**Exercise requirements:** Your task is to quote the listing below exactly, beginning with its first line and ending on the line bearing "0, ZC).build('wall_front', 'plaster'))".

**Material for the task:**
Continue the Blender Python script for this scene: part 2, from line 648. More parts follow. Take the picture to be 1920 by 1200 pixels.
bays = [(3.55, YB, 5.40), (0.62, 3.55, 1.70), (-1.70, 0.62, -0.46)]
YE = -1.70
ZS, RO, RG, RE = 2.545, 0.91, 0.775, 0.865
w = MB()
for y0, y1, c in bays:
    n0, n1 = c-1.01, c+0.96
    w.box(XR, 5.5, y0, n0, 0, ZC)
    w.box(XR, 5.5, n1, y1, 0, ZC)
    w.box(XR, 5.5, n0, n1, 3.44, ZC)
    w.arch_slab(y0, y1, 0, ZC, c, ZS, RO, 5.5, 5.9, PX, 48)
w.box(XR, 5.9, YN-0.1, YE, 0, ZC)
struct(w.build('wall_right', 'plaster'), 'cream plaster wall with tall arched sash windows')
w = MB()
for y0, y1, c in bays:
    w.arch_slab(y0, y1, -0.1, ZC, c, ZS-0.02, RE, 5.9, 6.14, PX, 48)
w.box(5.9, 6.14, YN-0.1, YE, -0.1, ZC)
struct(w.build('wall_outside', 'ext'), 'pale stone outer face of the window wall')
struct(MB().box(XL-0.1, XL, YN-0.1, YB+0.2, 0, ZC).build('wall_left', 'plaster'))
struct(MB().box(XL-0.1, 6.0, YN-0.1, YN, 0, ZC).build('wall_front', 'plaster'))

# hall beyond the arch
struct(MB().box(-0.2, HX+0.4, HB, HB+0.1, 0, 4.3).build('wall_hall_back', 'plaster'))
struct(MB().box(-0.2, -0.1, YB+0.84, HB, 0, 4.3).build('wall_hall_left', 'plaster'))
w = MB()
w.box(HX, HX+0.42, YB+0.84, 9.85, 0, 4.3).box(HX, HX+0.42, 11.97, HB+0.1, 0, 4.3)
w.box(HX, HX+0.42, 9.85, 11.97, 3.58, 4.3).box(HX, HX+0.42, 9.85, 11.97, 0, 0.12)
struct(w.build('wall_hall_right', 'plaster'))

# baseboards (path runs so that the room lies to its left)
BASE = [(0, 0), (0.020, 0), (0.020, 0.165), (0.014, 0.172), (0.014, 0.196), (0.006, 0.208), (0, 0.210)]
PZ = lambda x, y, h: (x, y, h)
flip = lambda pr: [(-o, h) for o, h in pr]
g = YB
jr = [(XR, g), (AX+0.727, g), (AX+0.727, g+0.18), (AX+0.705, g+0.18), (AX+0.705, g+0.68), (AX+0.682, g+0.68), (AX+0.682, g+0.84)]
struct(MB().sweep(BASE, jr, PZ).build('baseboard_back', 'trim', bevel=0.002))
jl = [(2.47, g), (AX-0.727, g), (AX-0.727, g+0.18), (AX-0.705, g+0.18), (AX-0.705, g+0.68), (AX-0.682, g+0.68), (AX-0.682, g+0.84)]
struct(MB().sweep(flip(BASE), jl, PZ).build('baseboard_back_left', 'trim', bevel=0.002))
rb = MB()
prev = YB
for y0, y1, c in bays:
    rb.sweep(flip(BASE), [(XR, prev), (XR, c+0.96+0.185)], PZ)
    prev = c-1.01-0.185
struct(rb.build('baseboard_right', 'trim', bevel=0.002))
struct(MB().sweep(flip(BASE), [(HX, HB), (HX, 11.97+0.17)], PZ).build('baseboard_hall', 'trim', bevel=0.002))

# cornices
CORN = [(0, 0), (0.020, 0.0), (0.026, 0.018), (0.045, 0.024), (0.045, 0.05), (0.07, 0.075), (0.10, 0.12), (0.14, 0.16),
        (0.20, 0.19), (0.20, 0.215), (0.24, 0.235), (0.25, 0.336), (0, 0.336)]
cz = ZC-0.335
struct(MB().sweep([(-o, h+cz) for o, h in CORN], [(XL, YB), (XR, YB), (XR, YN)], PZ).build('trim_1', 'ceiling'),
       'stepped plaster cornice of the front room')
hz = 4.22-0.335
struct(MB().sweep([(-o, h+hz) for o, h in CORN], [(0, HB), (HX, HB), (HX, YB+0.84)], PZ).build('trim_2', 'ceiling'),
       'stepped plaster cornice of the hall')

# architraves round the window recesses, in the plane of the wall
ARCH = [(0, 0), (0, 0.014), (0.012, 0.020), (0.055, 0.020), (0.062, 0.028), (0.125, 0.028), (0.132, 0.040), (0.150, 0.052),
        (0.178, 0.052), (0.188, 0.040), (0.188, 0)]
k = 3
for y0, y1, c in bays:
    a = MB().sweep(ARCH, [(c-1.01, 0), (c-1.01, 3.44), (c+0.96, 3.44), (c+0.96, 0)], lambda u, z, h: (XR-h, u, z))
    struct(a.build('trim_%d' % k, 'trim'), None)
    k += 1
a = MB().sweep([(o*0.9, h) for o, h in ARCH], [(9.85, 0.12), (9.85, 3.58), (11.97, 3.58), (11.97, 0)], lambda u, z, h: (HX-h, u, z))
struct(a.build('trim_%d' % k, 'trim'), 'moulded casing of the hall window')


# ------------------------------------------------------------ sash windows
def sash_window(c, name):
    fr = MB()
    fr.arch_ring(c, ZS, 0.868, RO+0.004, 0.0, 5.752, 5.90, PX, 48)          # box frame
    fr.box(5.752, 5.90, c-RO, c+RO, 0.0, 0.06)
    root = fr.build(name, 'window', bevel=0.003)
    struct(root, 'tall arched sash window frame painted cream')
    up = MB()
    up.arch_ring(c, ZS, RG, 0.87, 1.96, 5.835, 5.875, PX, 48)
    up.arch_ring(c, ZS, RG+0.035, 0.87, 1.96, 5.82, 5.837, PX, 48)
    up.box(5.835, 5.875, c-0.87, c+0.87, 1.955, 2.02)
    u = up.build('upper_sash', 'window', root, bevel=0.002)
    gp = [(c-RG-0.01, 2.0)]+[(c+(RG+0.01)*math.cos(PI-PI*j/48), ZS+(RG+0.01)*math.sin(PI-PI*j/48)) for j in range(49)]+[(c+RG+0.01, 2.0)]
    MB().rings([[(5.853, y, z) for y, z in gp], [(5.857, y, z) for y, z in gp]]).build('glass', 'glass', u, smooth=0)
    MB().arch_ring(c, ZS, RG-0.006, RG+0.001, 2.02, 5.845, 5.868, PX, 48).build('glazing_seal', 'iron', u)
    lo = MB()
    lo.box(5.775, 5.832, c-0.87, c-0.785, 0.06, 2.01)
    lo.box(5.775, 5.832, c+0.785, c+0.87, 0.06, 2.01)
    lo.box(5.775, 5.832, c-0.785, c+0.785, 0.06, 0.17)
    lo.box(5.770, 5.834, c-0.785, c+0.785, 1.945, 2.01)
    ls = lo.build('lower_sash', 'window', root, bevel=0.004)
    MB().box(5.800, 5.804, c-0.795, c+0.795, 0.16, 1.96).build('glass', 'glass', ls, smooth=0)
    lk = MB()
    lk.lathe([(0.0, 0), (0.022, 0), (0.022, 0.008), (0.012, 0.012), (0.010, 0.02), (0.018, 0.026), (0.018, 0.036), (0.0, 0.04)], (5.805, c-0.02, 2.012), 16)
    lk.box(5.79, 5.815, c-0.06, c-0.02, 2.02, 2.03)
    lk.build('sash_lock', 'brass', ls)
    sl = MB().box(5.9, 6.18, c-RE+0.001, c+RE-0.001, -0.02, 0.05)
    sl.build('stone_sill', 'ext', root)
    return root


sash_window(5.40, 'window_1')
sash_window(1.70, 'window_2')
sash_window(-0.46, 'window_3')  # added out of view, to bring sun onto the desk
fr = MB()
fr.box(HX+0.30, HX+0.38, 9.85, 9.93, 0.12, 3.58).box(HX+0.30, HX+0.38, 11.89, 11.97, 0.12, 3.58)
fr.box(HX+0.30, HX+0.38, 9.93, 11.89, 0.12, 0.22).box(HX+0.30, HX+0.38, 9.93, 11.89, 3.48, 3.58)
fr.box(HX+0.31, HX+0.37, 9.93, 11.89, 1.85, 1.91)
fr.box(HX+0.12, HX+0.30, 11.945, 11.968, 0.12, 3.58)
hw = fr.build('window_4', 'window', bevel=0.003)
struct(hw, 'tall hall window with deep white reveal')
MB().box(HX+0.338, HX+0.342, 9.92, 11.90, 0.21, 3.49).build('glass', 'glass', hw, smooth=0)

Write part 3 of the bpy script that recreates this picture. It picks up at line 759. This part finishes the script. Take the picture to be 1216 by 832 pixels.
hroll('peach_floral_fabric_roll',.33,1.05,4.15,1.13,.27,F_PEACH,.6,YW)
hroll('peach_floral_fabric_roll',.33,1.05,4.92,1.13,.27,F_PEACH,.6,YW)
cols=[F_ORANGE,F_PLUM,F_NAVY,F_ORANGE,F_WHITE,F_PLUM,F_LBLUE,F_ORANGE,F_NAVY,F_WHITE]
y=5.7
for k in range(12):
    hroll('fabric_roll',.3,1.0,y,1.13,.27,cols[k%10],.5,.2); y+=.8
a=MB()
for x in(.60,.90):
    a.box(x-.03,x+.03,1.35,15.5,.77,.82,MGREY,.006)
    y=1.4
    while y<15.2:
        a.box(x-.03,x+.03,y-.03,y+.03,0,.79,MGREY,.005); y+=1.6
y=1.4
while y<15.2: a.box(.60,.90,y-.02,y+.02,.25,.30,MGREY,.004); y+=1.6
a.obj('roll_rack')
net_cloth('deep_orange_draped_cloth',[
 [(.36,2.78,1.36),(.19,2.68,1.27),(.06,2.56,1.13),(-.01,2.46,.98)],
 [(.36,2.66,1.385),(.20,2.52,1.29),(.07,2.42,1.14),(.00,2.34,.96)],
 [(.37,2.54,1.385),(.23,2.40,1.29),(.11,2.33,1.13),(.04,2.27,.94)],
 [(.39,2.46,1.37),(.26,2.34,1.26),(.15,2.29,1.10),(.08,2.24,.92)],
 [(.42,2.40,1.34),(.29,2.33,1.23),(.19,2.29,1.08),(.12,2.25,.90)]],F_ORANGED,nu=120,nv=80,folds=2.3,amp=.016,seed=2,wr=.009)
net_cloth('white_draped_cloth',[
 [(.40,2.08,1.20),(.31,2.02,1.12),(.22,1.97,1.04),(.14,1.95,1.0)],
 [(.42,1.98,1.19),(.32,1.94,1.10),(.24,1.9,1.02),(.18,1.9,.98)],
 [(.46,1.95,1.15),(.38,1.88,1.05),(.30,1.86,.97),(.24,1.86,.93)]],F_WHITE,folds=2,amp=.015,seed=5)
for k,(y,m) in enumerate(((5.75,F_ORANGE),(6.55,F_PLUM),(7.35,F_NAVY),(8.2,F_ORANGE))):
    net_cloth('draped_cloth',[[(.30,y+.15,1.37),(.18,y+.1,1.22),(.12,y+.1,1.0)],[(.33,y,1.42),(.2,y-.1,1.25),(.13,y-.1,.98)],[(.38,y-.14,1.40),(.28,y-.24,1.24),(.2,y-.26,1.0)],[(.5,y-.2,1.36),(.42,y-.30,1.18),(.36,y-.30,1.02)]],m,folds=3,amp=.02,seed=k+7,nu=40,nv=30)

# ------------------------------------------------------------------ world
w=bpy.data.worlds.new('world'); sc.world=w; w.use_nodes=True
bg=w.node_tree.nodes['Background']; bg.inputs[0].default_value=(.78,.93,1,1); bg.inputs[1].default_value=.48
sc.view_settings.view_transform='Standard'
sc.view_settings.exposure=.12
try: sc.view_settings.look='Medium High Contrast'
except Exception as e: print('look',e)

**Exercise answer:**
Continue the Blender Python script for this scene: part 2, from line 648. More parts follow. Take the picture to be 1920 by 1200 pixels.
bays = [(3.55, YB, 5.40), (0.62, 3.55, 1.70), (-1.70, 0.62, -0.46)]
YE = -1.70
ZS, RO, RG, RE = 2.545, 0.91, 0.775, 0.865
w = MB()
for y0, y1, c in bays:
    n0, n1 = c-1.01, c+0.96
    w.box(XR, 5.5, y0, n0, 0, ZC)
    w.box(XR, 5.5, n1, y1, 0, ZC)
    w.box(XR, 5.5, n0, n1, 3.44, ZC)
    w.arch_slab(y0, y1, 0, ZC, c, ZS, RO, 5.5, 5.9, PX, 48)
w.box(XR, 5.9, YN-0.1, YE, 0, ZC)
struct(w.build('wall_right', 'plaster'), 'cream plaster wall with tall arched sash windows')
w = MB()
for y0, y1, c in bays:
    w.arch_slab(y0, y1, -0.1, ZC, c, ZS-0.02, RE, 5.9, 6.14, PX, 48)
w.box(5.9, 6.14, YN-0.1, YE, -0.1, ZC)
struct(w.build('wall_outside', 'ext'), 'pale stone outer face of the window wall')
struct(MB().box(XL-0.1, XL, YN-0.1, YB+0.2, 0, ZC).build('wall_left', 'plaster'))
struct(MB().box(XL-0.1, 6.0, YN-0.1, YN, 0, ZC).build('wall_front', 'plaster'))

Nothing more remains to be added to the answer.